Who was going to tell the King that he really shouldn’t sleep with another man’s wife?  Who was going to speak up for Bathsheba – in her age women would have found it very hard to resist the King.  It maybe she was interested in a little dalliance, it is more likely she was powerless to resist.  Maybe she thought it would help her husband’s career.  Who knows after all these years.  All we know is that David got his own way, but then found that Bathsheba fell pregnant.  Well, this wasn’t too much of an issue, he’d recall Uriah and get him to spend some time with his beautiful wife, they’d make love, the baby when it came would be a few weeks early and who would know?  The problem was that Uriah was a very honourable man 

Reading:

When David was told, "Uriah did not go home," he asked him, "Haven't you just come from a distance? Why didn't you go home?" Uriah said to David, "The ark and Israel and Judah are staying in tents, and my master Joab and my lord's men are camped in the open fields. How could I go to my house to eat and drink and lie with my wife? As surely as you live, I will not do such a thing!" Then David said to him, "Stay here one more day, and tomorrow I will send you back." So Uriah remained in Jerusalem that day and the next. At David's invitation, he ate and drank with him, and David made him drunk. But in the evening Uriah went out to sleep on his mat among his master's servants; he did not go home.

Well this wasn’t going to do at all.  Everything had been tried but Uriah wouldn’t go home and sleep with his wife.  Before long it would become a bit obvious to Uriah why David wanted to make him comfortable and then it would be embarrassing.  So David arranges with Joab, his general, to have Uriah sent to the front and with a quick retreat Uriah was killed in battle.  So Kings get what they want after all. 

Reading:

When Uriah's wife heard that her husband was dead, she mourned for him. After the time of mourning was over, David had her brought to his house, and she became his wife and bore him a son.
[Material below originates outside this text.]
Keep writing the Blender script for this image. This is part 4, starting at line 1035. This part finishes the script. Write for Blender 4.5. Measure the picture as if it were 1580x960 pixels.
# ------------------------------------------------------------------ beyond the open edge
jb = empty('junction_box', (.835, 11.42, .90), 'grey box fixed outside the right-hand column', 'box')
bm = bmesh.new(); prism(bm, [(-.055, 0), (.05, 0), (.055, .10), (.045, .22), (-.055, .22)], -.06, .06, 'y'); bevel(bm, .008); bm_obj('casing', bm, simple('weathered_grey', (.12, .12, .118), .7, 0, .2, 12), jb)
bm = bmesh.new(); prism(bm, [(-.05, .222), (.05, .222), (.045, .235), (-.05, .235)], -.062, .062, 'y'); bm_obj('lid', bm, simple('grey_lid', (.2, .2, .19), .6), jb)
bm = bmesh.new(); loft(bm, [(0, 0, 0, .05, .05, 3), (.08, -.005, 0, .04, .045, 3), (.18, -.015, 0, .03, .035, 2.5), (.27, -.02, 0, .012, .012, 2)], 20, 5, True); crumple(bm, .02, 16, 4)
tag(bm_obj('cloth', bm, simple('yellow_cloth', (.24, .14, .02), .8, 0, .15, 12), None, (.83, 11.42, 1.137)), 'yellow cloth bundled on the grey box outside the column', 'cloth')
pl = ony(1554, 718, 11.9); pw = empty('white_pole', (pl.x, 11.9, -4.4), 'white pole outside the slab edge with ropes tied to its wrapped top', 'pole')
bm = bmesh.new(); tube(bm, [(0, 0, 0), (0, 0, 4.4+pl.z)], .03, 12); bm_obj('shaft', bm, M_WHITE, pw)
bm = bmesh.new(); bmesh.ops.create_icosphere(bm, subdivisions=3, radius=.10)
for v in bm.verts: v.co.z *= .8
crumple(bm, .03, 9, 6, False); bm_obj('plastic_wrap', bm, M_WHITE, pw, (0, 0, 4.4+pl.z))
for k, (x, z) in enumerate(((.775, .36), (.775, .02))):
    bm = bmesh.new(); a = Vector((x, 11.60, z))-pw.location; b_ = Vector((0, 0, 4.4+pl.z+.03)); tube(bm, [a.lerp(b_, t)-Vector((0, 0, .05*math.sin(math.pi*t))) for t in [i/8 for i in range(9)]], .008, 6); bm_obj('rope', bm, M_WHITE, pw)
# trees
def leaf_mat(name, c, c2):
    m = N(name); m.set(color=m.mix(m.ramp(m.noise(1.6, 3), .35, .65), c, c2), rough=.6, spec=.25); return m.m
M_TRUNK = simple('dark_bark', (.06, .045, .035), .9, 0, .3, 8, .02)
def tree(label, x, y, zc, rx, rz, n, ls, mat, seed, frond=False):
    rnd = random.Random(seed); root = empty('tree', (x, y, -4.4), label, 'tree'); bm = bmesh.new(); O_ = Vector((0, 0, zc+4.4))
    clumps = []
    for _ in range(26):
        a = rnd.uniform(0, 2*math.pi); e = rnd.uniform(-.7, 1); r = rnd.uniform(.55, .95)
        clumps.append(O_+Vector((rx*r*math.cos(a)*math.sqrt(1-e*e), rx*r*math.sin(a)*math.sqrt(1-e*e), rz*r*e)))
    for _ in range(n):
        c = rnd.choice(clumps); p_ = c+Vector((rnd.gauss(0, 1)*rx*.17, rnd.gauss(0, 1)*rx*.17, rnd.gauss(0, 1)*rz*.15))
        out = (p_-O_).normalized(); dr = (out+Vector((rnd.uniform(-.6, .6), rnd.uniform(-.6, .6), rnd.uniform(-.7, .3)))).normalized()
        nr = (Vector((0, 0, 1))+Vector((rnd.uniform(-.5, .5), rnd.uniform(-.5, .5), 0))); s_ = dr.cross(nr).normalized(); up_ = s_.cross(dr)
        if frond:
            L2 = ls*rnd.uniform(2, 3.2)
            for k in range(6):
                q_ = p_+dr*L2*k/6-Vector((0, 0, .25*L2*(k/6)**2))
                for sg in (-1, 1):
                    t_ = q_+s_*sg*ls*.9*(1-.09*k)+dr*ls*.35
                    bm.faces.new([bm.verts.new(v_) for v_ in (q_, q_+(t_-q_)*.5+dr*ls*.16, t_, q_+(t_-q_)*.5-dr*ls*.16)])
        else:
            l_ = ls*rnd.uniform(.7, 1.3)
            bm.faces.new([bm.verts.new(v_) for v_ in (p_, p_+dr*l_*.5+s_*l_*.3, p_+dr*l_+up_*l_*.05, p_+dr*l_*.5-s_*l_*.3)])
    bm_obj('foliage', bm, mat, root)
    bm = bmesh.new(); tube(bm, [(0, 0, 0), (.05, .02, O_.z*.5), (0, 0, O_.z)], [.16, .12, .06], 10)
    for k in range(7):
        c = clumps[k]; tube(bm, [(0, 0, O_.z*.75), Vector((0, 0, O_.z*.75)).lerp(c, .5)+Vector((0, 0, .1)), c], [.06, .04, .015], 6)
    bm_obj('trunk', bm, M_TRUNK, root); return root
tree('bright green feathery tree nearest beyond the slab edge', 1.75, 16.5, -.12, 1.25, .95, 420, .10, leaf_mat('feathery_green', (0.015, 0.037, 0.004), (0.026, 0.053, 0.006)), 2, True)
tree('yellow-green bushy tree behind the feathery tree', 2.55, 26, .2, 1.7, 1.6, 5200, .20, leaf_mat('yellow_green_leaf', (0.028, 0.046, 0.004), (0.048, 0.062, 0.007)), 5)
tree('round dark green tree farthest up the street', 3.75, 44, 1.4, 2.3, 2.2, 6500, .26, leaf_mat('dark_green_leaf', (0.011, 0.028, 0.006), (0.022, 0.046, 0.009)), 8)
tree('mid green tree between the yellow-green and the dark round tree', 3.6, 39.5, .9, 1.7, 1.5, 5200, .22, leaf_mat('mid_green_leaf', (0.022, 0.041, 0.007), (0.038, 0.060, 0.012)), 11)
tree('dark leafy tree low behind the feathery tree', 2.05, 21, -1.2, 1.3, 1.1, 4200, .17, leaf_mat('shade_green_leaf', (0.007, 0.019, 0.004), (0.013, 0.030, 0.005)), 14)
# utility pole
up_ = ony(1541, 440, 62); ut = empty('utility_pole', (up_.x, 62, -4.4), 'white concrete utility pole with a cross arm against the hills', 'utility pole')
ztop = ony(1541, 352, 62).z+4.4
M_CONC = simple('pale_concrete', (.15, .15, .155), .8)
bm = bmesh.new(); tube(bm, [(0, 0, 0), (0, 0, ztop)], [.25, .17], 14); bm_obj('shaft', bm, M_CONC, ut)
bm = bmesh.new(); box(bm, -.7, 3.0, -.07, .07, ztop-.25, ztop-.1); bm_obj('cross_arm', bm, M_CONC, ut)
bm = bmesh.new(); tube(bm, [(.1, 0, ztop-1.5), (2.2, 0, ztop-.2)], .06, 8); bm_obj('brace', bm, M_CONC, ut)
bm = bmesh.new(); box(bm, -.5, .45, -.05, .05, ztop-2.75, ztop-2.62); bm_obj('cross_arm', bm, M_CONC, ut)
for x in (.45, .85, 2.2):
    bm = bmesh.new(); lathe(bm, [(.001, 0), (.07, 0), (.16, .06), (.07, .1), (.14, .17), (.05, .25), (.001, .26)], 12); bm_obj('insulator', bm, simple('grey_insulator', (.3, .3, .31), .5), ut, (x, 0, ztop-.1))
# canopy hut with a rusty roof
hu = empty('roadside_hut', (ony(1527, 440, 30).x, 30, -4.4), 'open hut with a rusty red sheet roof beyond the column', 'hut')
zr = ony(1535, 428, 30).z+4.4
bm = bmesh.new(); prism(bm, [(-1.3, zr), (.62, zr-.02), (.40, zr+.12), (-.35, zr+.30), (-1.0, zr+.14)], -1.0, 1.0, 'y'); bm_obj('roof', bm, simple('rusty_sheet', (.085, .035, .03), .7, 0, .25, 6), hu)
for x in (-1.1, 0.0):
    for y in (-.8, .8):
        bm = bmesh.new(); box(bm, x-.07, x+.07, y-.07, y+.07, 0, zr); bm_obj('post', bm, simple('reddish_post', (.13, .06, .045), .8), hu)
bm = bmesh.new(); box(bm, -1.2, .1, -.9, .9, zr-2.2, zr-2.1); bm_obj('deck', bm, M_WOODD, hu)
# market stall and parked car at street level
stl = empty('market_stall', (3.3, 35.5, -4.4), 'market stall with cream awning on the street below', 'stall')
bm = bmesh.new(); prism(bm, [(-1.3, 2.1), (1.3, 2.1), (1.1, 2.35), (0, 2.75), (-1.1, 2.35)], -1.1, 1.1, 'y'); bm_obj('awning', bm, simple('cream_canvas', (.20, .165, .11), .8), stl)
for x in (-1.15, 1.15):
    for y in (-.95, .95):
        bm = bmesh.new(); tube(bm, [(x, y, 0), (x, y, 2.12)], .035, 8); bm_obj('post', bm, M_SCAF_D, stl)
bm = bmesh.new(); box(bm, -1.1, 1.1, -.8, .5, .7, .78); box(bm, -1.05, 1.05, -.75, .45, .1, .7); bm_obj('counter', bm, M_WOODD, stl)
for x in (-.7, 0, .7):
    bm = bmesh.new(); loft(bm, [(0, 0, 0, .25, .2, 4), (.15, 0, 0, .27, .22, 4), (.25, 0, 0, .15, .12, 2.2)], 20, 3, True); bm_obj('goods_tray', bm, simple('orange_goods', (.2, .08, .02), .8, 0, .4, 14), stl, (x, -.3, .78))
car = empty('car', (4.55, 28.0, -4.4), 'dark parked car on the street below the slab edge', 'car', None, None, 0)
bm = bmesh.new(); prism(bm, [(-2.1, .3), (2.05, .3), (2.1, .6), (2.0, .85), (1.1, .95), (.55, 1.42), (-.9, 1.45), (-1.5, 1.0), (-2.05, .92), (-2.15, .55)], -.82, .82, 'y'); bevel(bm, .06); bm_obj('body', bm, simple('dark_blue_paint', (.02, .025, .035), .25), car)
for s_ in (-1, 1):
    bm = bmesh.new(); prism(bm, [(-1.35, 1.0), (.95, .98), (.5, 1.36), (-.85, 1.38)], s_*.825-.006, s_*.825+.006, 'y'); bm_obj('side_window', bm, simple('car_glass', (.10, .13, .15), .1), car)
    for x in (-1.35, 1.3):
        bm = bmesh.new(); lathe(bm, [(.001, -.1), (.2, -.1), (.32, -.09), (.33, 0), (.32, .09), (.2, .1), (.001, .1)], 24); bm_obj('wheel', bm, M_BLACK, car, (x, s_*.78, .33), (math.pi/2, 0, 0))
But the thing David had done displeased the LORD. 

We don’t know what Bathsheba’s emotions were like here.  She mourns her husband but what choice did she have but to marry David.  She had a child on the way and this was not an age which looked after single women.  But the Lord was displeased with David’s actions, he had committed adultery, had seduced someone who was hardly his equal, and had arranged for her husband to be killed – a pagan who was actually working with the Chosen People on their behalf.  But who was going to tell David of his sins and how? 

Step forward Nathan, the palace prophet.  Nathan decided that David’s moral compass was working incorrectly but that it was, at least, working.  So Nathan decided to tell David a story: 

Reading:

The LORD sent Nathan to David. When he came to him, he said, "There were two men in a certain town, one rich and the other poor. The rich man had a very large number of sheep and cattle, but the poor man had nothing except one little ewe lamb he had bought. He raised it, and it grew up with him and his children. It shared his food, drank from his cup and even slept in his arms. It was like a daughter to him. "Now a traveller came to the rich man, but the rich man refrained from taking one of his own sheep or cattle to prepare a meal for the traveller who had come to him. Instead, he took the ewe lamb that belonged to the poor man and prepared it for the one who had come to him."  
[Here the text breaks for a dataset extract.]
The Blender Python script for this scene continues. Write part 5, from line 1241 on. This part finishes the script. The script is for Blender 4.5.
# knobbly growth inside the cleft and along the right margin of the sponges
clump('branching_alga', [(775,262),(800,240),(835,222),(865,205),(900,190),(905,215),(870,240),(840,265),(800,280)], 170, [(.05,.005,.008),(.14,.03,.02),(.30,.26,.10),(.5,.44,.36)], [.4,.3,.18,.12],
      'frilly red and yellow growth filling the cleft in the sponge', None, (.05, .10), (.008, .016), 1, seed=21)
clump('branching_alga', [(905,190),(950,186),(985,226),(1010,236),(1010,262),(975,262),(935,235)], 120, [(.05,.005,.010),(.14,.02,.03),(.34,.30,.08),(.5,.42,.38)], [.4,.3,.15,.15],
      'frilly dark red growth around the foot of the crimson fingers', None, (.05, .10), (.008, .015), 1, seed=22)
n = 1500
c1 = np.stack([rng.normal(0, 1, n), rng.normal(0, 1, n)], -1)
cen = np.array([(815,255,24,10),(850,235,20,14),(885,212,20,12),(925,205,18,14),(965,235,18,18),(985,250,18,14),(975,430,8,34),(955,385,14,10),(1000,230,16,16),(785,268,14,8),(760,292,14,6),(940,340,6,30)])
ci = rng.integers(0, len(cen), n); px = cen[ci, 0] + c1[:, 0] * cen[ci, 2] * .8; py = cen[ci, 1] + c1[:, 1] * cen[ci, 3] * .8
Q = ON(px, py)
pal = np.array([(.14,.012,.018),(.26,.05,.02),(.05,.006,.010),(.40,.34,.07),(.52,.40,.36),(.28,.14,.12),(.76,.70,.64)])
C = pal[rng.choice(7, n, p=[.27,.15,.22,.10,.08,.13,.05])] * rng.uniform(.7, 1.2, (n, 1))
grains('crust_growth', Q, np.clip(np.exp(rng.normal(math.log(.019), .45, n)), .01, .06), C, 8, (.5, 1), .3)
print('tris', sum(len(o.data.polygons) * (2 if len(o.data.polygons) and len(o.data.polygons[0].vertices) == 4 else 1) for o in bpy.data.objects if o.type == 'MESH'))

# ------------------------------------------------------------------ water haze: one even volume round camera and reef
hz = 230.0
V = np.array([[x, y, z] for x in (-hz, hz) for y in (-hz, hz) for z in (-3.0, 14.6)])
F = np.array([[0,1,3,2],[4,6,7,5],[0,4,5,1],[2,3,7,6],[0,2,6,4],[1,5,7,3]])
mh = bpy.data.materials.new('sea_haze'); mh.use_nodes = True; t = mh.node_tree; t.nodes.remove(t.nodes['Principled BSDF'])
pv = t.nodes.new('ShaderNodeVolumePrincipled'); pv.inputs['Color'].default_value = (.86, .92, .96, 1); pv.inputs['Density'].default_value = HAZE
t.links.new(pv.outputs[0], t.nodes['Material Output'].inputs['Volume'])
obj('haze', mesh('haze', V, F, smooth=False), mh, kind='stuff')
This was a good strategy and it got David’s righteous indignation going: 

Reading:

David burned with anger against the man and said to Nathan, "As surely as the LORD lives, the man who did this deserves to die! He must pay for that lamb four times over, because he did such a thing and had no pity." 

So far so good, now all Nathan has to do is to spring the trap:

Reading:

Then Nathan said to David, "You are the man!

This is what the LORD, the God of Israel, says: 'I anointed you king over Israel, and I delivered you from the hand of Saul.  I gave your master's house to you, and your master's wives into your arms. I gave you the house of Israel and Judah. And if all this had been too little, I would have given you even more. Why did you despise the word of the LORD by doing what is evil in his eyes? You struck down Uriah the Hittite with the sword and took his wife to be your own. You killed him with the sword of the Ammonites. Now, therefore, the sword will never depart from your house, because you despised me and took the wife of Uriah the Hittite to be your own.'

Nathan’s words came true.  David’s home life was not happy, and Bathsheba became a bit of a shrew.  His grandchildren argued over the Kingdom and due to the misrule of his son, Solomon, the Kingdom itself split after his death.  Maybe David should have stuck to being in love with men, it may have made his life less complicated! 

And Now? 

The story of Nathan is still well known now because it is such a powerful story.  It fills us with amazement that David could be so morally blind and that Nathan could be so brave!  It also intrigues us as we still have absolute rulers in the world, Zimbabwe, Saudi Arabia and many other regimes around the world are ruled without benefit of democracy simply on the whim of their rulers.  We have seen other countries which claim to be democracy and even have elections but which aren’t free or fair and we see the results which lead to oppression.  David stopped quickly; if Nathan hadn’t acted who knows what type of man he may have become.

Maybe rulers have got more cunning than David.  Mugabe got rid of Archbishop Pius Ncube who was a very effective vocal critic of the regime through the simple expedient of a sex scandal.   

The story of Nathan reminds us that the political powers are subject to God like the rest of us, the story of the fallen Archbishop reminds us that we need to be sure that we are acting in accordance with God’s will, that we don’t become blind to our own faults like David – that most spiritual of people - became blind to his.